Friday, November 7, 2008

Subversion comes to ZiTYZEN.dk

Today I completed the setup of the version control system that I initiated more than a month ago. It's not that it's hard to do, it's just that I needed some time to pull myself together and get the job done. It's one of those tasks that you don't really see the benefit of today, but the day catastrophe strikes you hate yourself for an entire month. So it's basically an insurance (and a really cheap one, because it's really easy to setup and maintain).

I chose to use SVN (subversion), mainly because we've used CVS in university and was a little tired of the missing functionality of not being able to delete directories and not being able to rename files.

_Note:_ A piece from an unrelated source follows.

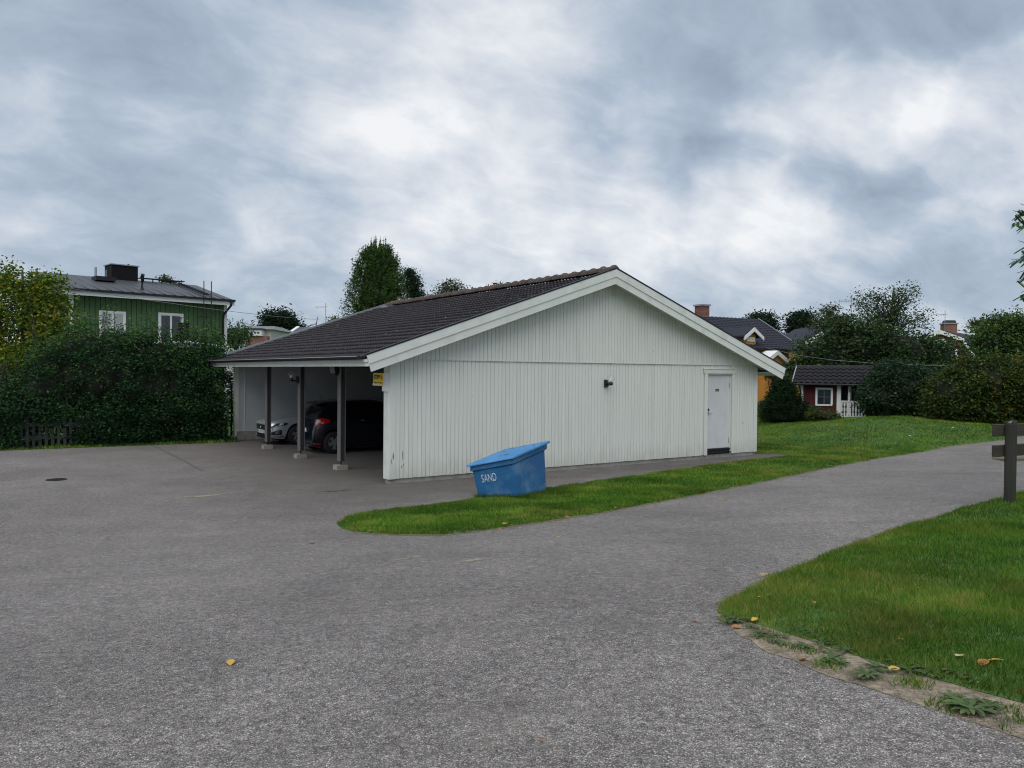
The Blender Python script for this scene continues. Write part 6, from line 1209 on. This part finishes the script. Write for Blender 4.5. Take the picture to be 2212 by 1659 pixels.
for q in [(498, 1437, .10, 'yellow', 'asphalt', 'single yellow leaf alone on the asphalt at lower left'), (674, 1174, .15, 'orange', 'asphalt', 'orange leaf on the asphalt left of the grass strip tip'), (1172, 1607, .045, 'orange', 'asphalt', 'tiny orange leaf scrap near the bottom middle'), (1500, 1345, .06, 'orange', 'asphalt', 'small leaf just left of the corner plot tip'),
          (1185, 1100, .09, 'pale', 'strip'), (1200, 1108, .08, 'yellow', 'strip'), (1020, 1110, .07, 'brown', 'strip'), (905, 1100, .12, 'brown', 'strip'), (1290, 1088, .07, 'pale', 'strip'), (1500, 1062, .06, 'orange', 'strip'), (870, 1122, .07, 'brown', 'strip'), (1400, 1080, .05, 'orange', 'strip'), (1100, 1118, .05, 'yellow', 'strip'), (960, 1120, .05, 'orange', 'strip'),
          (1090, 1140, .13, 'orange', 'edge'), (1103, 1143, .12, 'orange', 'edge'), (1062, 1141, .10, 'brown', 'edge'), (1225, 1124, .09, 'yellow', 'edge'), (1275, 1113, .09, 'orange', 'edge'), (1000, 1152, .06, 'brown', 'edge'), (860, 1157, .08, 'orange', 'edge'), (800, 1155, .10, 'brown', 'edge'), (760, 1150, .07, 'orange', 'edge'), (1330, 1104, .07, 'orange', 'edge'), (1080, 1152, .06, 'orange', 'edge'), (900, 1160, .05, 'yellow', 'edge'),
          (1734, 1430, .10, 'orange', 'corner', 'red-orange leaf on the sand band at the foot of the corner plot', -.04), (1930, 1456, .10, 'yellow', 'corner', 'curled tan leaf on the sand left of the weeds', -.03), (2148, 1450, .13, 'yellow', 'corner', 'large bright yellow leaf near the right edge of the plot'), (2124, 1454, .11, 'orange', 'corner', 'brown-orange leaf beside the large yellow one'),
          (2072, 1438, .11, 'pale', 'corner', 'greenish yellow leaf standing among the weeds'), (2190, 1500, .08, 'yellow', 'corner', 'small yellow leaf low at the right edge', -.03), (2207, 1490, .10, 'orange', 'corner', 'orange leaf touching the right edge', -.03), (2120, 1487, .07, 'pale', 'corner', 'pale curled leaf on bare soil right of the weeds', -.03), (1850, 1386, .05, 'orange', 'corner'), (1655, 1372, .10, 'brown', 'corner', None, -.03), (1590, 1360, .09, 'orange', 'corner', None, -.04), (1630, 1350, .09, 'yellow', 'corner', None, -.02),
          (1960, 1237, .07, 'orange', 'corner'), (1870, 1200, .05, 'orange', 'corner'), (1640, 1305, .06, 'yellow', 'corner'), (1760, 1318, .05, 'yellow', 'corner'), (1830, 1338, .05, 'orange', 'corner'), (1945, 1400, .06, 'yellow', 'corner'), (1660, 1300, .05, 'pale', 'corner'), (1985, 1285, .04, 'orange', 'corner'), (1760, 1265, .05, 'brown', 'corner'),
          (2058, 928, .14, 'pale', 'slope'), (2082, 932, .12, 'pale', 'slope'), (2020, 936, .18, 'pale', 'slope'), (1965, 945, .14, 'pale', 'slope'), (2110, 920, .12, 'yellow', 'slope'), (1900, 950, .12, 'pale', 'slope')]:
    leaf(*q)
ORD = 'first second third fourth fifth sixth seventh eighth ninth tenth eleventh twelfth thirteenth fourteenth fifteenth sixteenth'.split()
for gn in sorted({a[0] for a in leaf_list}):
    lst = sorted([a for a in leaf_list if a[0] == gn and not a[4]], key=lambda a: a[1])
    for i, (_, px, o, colr, _) in enumerate(lst):
        where = {'fallen leaves on the grass strip': 'in the grass strip near the bin', 'fallen leaves along the strip edge': 'where the grass strip meets the asphalt', 'fallen leaves on the corner plot': 'on the near corner grass plot', 'fallen leaves on the far lawn': 'on the far lawn beyond the road'}[gn]
        o['label'] = f'{colr} leaf, {ORD[i]} from left {where}'
for a in leaf_list: del a[2]['px']
def weed(px, py, r, n, label, group='broadleaf weeds on the sand band'):
    c = gnd(px, py); m = MB(); at_ = []
    for i in range(n):
        a = 2 * math.pi * i / n + random.uniform(-.4, .4); l_ = r * random.uniform(.6, 1.1); w_ = l_ * random.uniform(.10, .17); ca, sa = math.cos(a), math.sin(a); lift = random.uniform(.03, .32)
        prof = [(0, .2), (.15, .6), (.25, .4), (.4, 1.0), (.5, .7), (.65, 1.15), (.75, .75), (.88, .7), (1.0, .05)]; b0 = len(m.v)
        for t, k in prof:
            x = l_ * t; z = .012 + l_ * lift * math.sin(t * 2.4) * .6
            for s in (-1, 0, 1): m.v.append((ca * x - sa * s * w_ * k, sa * x + ca * s * w_ * k, z + abs(s) * w_ * k * .4))
        m.f += [(b0 + j * 3 + k, b0 + j * 3 + k + 1, b0 + (j + 1) * 3 + k + 1, b0 + (j + 1) * 3 + k) for j in range(8) for k in (0, 1)]; at_ += [random.uniform(.1, .8)] * 16
    me = m.mesh('weed', True); a = me.attributes.new('v', 'FLOAT', 'FACE'); a.data.foreach_set('value', at_); o = link('weed', me, L_WEED, None, (c.x, c.y, c.z + .01)); tag(o, label, 'weed', group); return o
WS = .66
for q in [(1795, 1432, .12, 13, 'flat broadleaf weed on the sand nearest the plot tip'), (1870, 1468, .15, 14, 'broadleaf weed alone in the middle of the sand band'), (1890, 1450, .11, 10, 'small weed just above the one in mid sand'), (2000, 1455, .14, 12, 'weed at the edge of grass and bare soil'), (2075, 1465, .17, 18, 'big ragged weed clump left of the yellow leaf'), (2055, 1450, .15, 16, 'weed clump under the standing pale leaf'), (2110, 1480, .13, 12, 'weed right of the big ragged clump'), (2060, 1520, .12, 11, 'weed on bare soil at right'), (2095, 1542, .17, 16, 'lowest large weed close to the asphalt'), (2135, 1535, .13, 12, 'weed right of the lowest large weed'), (2185, 1470, .14, 13, 'weed near the right edge of the picture'), (1820, 1440, .08, 8, 'tiny weed beside the flat broadleaf one')]:
    weed(q[0], q[1], q[2] * WS, int(q[3] * 1.8), q[4])
cover = []
for i in range(46):
    t = random.random(); px = 1560 + 640 * t; py = 1335 + 165 * t + random.uniform(-30, 30); cover.append(weed(px, py, random.uniform(.05, .09), random.randrange(7, 11), None))
for px, py in ((1690, 1300), (1600, 1330), (1850, 1290), (1930, 1330), (1720, 1340), (1800, 1260), (2040, 1380)): cover.append(weed(px, py, .09, 9, None))
V = []; T_ = []
for o in cover:
    me = o.data; base = np.array([v.co[:] for v in me.vertices]) + np.array(o.location); at_ = [a.value for a in me.attributes['v'].data]
    for k, p in enumerate(me.polygons): V += [base[i] for i in p.vertices]; T_.append(at_[k])
    bpy.data.objects.remove(o); bpy.data.meshes.remove(me)
o = link('ground_cover', quads_mesh('ground_cover', np.array(V), 4, L_WEED, np.array(T_))); tag(o, 'low plantain and clover rosettes along the worn lower edge of the corner grass', 'weeds', kind='stuff')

The installation is really basic, you type "apt-get subversion", and you're more or less done. The you setup a repository first by creating the directory "mkdir /home/zityzen/repos/", then you create the repository "svnadmin create /home/zityzen/repos/". Now you want to import the files you already have into the repository, which is done using this "svn import /home/zityzen/repos/ file:///usr/local/svn/repos/some/project \ -m "Initial import"", were some/project is the location of the existing files.

Then there is the trouble of how to structure the layout of the repository, I've chosen a fairly standard way, in which there is a trunk (corresponding to the test-server) and a number of releases (the latest release corresponds to the running version of the production-server). This implies that whenever something is committed it's done to the trunk and whenever a new release is required the export function of SVN is used to create a new release. Note that the old releases are not deleted, they are needed in order to perform roll-back operations. The export command looks like this: "svn export /home/zityzen/checkouts/trunk /home/zityzen/checkouts/release/2008-11-07--1", this denoted that this is the first release on the 7th of November 2008. I've also create a little bash-script that figures out the name and does all the copying for me, nice and easy... I also used another of the features of SVN, hooks. These are scripts run after e.g. commit, the hook can then be used to copy the content of the trunk over to the running version of the test-server, such that it's kept up-to-date whenever something is committed.

Furthermore I've created the real insurance namely the roll-back script, which deletes the latest release and replaces the running production-code with that of the second-latest release, again: nice and easy.

Now you might argue: you don't need SVN to perform that, you can just run those bash-scripts, they will still perform the same operations and be equally insuring and useful. Partially true, I don't really need SVN, but it's nice to have this added insurance on top of the multiple releases, furthermore using SVN forces me to use those scripts, which I otherwise could forget. Additionally having SVN is a benefit when you work in teams, and although we're not a large team yet, SVN makes the job of sharing files much easier.